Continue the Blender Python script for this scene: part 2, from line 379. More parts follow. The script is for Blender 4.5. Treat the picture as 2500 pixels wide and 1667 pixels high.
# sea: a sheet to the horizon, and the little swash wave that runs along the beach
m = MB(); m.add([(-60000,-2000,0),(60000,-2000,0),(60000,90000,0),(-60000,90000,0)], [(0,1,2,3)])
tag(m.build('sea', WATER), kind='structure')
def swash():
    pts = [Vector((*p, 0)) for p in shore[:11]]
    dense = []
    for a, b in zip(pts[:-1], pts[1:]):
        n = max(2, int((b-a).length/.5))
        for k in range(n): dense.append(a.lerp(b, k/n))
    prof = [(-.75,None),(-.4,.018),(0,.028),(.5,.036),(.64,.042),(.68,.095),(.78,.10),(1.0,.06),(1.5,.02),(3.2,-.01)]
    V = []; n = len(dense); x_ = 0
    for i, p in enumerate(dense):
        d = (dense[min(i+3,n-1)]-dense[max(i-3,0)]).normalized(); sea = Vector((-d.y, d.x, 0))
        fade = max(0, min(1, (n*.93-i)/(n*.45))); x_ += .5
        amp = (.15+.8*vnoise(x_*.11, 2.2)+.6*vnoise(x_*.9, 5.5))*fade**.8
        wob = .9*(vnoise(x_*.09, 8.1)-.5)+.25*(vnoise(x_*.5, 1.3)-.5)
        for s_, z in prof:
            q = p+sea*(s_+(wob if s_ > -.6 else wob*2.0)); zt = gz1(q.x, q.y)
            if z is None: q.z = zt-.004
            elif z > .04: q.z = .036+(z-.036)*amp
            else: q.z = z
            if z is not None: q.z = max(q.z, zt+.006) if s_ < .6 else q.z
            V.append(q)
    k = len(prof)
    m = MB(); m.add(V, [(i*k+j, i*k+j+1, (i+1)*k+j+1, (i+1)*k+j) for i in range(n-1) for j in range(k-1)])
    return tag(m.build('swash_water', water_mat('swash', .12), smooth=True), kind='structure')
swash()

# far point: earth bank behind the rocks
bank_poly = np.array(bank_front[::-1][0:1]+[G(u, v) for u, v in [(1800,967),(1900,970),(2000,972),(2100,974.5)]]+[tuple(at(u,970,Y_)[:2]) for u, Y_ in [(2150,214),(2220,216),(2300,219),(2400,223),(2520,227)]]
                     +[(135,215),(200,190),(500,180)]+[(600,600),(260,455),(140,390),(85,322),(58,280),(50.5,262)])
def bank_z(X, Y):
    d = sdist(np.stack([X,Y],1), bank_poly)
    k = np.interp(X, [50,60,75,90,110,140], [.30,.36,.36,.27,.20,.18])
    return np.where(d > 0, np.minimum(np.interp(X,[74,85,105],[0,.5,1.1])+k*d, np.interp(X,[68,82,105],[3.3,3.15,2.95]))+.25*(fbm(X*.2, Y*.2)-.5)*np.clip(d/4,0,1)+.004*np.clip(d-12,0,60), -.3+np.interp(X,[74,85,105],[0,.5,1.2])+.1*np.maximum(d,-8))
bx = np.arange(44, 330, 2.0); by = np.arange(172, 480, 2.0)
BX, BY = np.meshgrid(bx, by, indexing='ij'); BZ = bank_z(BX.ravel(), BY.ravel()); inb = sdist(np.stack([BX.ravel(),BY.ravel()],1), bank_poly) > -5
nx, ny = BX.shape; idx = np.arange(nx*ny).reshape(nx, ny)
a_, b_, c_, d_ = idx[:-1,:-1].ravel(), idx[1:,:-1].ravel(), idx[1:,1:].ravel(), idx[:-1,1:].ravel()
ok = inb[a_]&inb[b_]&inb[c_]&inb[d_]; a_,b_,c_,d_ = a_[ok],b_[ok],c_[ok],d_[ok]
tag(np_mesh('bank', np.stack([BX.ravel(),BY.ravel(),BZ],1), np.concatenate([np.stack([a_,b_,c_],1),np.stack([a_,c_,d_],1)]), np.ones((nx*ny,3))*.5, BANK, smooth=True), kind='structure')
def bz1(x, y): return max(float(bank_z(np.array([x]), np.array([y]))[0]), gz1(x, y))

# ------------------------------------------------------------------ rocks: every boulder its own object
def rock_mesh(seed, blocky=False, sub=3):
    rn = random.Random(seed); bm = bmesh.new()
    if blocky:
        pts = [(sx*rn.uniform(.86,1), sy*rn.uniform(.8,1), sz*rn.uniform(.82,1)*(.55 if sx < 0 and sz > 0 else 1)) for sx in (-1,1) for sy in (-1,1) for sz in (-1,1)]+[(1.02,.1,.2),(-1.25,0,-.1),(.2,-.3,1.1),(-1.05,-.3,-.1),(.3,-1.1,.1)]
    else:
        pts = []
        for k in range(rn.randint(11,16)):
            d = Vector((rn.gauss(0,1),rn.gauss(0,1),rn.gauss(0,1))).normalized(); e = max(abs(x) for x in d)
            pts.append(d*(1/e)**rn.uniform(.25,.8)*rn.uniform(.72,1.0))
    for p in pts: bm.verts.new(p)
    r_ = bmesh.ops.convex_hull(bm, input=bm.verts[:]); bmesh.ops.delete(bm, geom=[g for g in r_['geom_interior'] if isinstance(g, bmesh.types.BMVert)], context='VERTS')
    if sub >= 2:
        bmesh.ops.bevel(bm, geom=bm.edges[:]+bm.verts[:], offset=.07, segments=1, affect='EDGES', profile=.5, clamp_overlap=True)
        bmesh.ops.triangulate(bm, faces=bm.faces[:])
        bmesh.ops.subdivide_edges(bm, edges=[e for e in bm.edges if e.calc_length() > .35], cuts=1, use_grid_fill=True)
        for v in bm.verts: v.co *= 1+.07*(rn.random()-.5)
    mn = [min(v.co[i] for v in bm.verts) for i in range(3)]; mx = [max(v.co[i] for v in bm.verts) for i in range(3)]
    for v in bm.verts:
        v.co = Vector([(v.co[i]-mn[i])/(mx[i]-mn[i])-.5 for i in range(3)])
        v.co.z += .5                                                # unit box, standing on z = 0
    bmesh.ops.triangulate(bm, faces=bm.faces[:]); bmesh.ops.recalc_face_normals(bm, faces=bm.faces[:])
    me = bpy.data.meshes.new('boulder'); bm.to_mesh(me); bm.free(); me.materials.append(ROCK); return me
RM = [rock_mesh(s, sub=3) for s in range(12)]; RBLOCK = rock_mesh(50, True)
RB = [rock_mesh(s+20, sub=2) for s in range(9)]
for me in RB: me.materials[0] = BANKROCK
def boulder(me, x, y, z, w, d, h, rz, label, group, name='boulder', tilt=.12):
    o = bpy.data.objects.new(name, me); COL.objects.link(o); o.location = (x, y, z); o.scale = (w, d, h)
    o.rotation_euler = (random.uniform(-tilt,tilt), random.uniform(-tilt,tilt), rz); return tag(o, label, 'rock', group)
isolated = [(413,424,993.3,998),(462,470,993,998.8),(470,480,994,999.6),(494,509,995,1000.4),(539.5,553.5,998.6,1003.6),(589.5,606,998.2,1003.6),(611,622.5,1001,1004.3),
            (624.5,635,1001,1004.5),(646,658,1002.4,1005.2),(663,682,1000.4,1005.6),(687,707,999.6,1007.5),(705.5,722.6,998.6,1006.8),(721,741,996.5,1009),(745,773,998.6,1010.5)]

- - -

**What is needed**
Take the listing above and set it down exactly.

**Completed exercise**
Continue the Blender Python script for this scene: part 2, from line 379. More parts follow. The script is for Blender 4.5. Treat the picture as 2500 pixels wide and 1667 pixels high.
# sea: a sheet to the horizon, and the little swash wave that runs along the beach
m = MB(); m.add([(-60000,-2000,0),(60000,-2000,0),(60000,90000,0),(-60000,90000,0)], [(0,1,2,3)])
tag(m.build('sea', WATER), kind='structure')
def swash():
    pts = [Vector((*p, 0)) for p in shore[:11]]
    dense = []
    for a, b in zip(pts[:-1], pts[1:]):
        n = max(2, int((b-a).length/.5))
        for k in range(n): dense.append(a.lerp(b, k/n))
    prof = [(-.75,None),(-.4,.018),(0,.028),(.5,.036),(.64,.042),(.68,.095),(.78,.10),(1.0,.06),(1.5,.02),(3.2,-.01)]
    V = []; n = len(dense); x_ = 0
    for i, p in enumerate(dense):
        d = (dense[min(i+3,n-1)]-dense[max(i-3,0)]).normalized(); sea = Vector((-d.y, d.x, 0))
        fade = max(0, min(1, (n*.93-i)/(n*.45))); x_ += .5
        amp = (.15+.8*vnoise(x_*.11, 2.2)+.6*vnoise(x_*.9, 5.5))*fade**.8
        wob = .9*(vnoise(x_*.09, 8.1)-.5)+.25*(vnoise(x_*.5, 1.3)-.5)
        for s_, z in prof:
            q = p+sea*(s_+(wob if s_ > -.6 else wob*2.0)); zt = gz1(q.x, q.y)
            if z is None: q.z = zt-.004
            elif z > .04: q.z = .036+(z-.036)*amp
            else: q.z = z
            if z is not None: q.z = max(q.z, zt+.006) if s_ < .6 else q.z
            V.append(q)
    k = len(prof)
    m = MB(); m.add(V, [(i*k+j, i*k+j+1, (i+1)*k+j+1, (i+1)*k+j) for i in range(n-1) for j in range(k-1)])
    return tag(m.build('swash_water', water_mat('swash', .12), smooth=True), kind='structure')
swash()

# far point: earth bank behind the rocks
bank_poly = np.array(bank_front[::-1][0:1]+[G(u, v) for u, v in [(1800,967),(1900,970),(2000,972),(2100,974.5)]]+[tuple(at(u,970,Y_)[:2]) for u, Y_ in [(2150,214),(2220,216),(2300,219),(2400,223),(2520,227)]]
                     +[(135,215),(200,190),(500,180)]+[(600,600),(260,455),(140,390),(85,322),(58,280),(50.5,262)])
def bank_z(X, Y):
    d = sdist(np.stack([X,Y],1), bank_poly)
    k = np.interp(X, [50,60,75,90,110,140], [.30,.36,.36,.27,.20,.18])
    return np.where(d > 0, np.minimum(np.interp(X,[74,85,105],[0,.5,1.1])+k*d, np.interp(X,[68,82,105],[3.3,3.15,2.95]))+.25*(fbm(X*.2, Y*.2)-.5)*np.clip(d/4,0,1)+.004*np.clip(d-12,0,60), -.3+np.interp(X,[74,85,105],[0,.5,1.2])+.1*np.maximum(d,-8))
bx = np.arange(44, 330, 2.0); by = np.arange(172, 480, 2.0)
BX, BY = np.meshgrid(bx, by, indexing='ij'); BZ = bank_z(BX.ravel(), BY.ravel()); inb = sdist(np.stack([BX.ravel(),BY.ravel()],1), bank_poly) > -5
nx, ny = BX.shape; idx = np.arange(nx*ny).reshape(nx, ny)
a_, b_, c_, d_ = idx[:-1,:-1].ravel(), idx[1:,:-1].ravel(), idx[1:,1:].ravel(), idx[:-1,1:].ravel()
ok = inb[a_]&inb[b_]&inb[c_]&inb[d_]; a_,b_,c_,d_ = a_[ok],b_[ok],c_[ok],d_[ok]
tag(np_mesh('bank', np.stack([BX.ravel(),BY.ravel(),BZ],1), np.concatenate([np.stack([a_,b_,c_],1),np.stack([a_,c_,d_],1)]), np.ones((nx*ny,3))*.5, BANK, smooth=True), kind='structure')
def bz1(x, y): return max(float(bank_z(np.array([x]), np.array([y]))[0]), gz1(x, y))

# ------------------------------------------------------------------ rocks: every boulder its own object
def rock_mesh(seed, blocky=False, sub=3):
    rn = random.Random(seed); bm = bmesh.new()
    if blocky:
        pts = [(sx*rn.uniform(.86,1), sy*rn.uniform(.8,1), sz*rn.uniform(.82,1)*(.55 if sx < 0 and sz > 0 else 1)) for sx in (-1,1) for sy in (-1,1) for sz in (-1,1)]+[(1.02,.1,.2),(-1.25,0,-.1),(.2,-.3,1.1),(-1.05,-.3,-.1),(.3,-1.1,.1)]
    else:
        pts = []
        for k in range(rn.randint(11,16)):
            d = Vector((rn.gauss(0,1),rn.gauss(0,1),rn.gauss(0,1))).normalized(); e = max(abs(x) for x in d)
            pts.append(d*(1/e)**rn.uniform(.25,.8)*rn.uniform(.72,1.0))
    for p in pts: bm.verts.new(p)
    r_ = bmesh.ops.convex_hull(bm, input=bm.verts[:]); bmesh.ops.delete(bm, geom=[g for g in r_['geom_interior'] if isinstance(g, bmesh.types.BMVert)], context='VERTS')
    if sub >= 2:
        bmesh.ops.bevel(bm, geom=bm.edges[:]+bm.verts[:], offset=.07, segments=1, affect='EDGES', profile=.5, clamp_overlap=True)
        bmesh.ops.triangulate(bm, faces=bm.faces[:])
        bmesh.ops.subdivide_edges(bm, edges=[e for e in bm.edges if e.calc_length() > .35], cuts=1, use_grid_fill=True)
        for v in bm.verts: v.co *= 1+.07*(rn.random()-.5)
    mn = [min(v.co[i] for v in bm.verts) for i in range(3)]; mx = [max(v.co[i] for v in bm.verts) for i in range(3)]
    for v in bm.verts:
        v.co = Vector([(v.co[i]-mn[i])/(mx[i]-mn[i])-.5 for i in range(3)])
        v.co.z += .5                                                # unit box, standing on z = 0
    bmesh.ops.triangulate(bm, faces=bm.faces[:]); bmesh.ops.recalc_face_normals(bm, faces=bm.faces[:])
    me = bpy.data.meshes.new('boulder'); bm.to_mesh(me); bm.free(); me.materials.append(ROCK); return me
RM = [rock_mesh(s, sub=3) for s in range(12)]; RBLOCK = rock_mesh(50, True)
RB = [rock_mesh(s+20, sub=2) for s in range(9)]
for me in RB: me.materials[0] = BANKROCK
def boulder(me, x, y, z, w, d, h, rz, label, group, name='boulder', tilt=.12):
    o = bpy.data.objects.new(name, me); COL.objects.link(o); o.location = (x, y, z); o.scale = (w, d, h)
    o.rotation_euler = (random.uniform(-tilt,tilt), random.uniform(-tilt,tilt), rz); return tag(o, label, 'rock', group)
isolated = [(413,424,993.3,998),(462,470,993,998.8),(470,480,994,999.6),(494,509,995,1000.4),(539.5,553.5,998.6,1003.6),(589.5,606,998.2,1003.6),(611,622.5,1001,1004.3),
            (624.5,635,1001,1004.5),(646,658,1002.4,1005.2),(663,682,1000.4,1005.6),(687,707,999.6,1007.5),(705.5,722.6,998.6,1006.8),(721,741,996.5,1009),(745,773,998.6,1010.5)]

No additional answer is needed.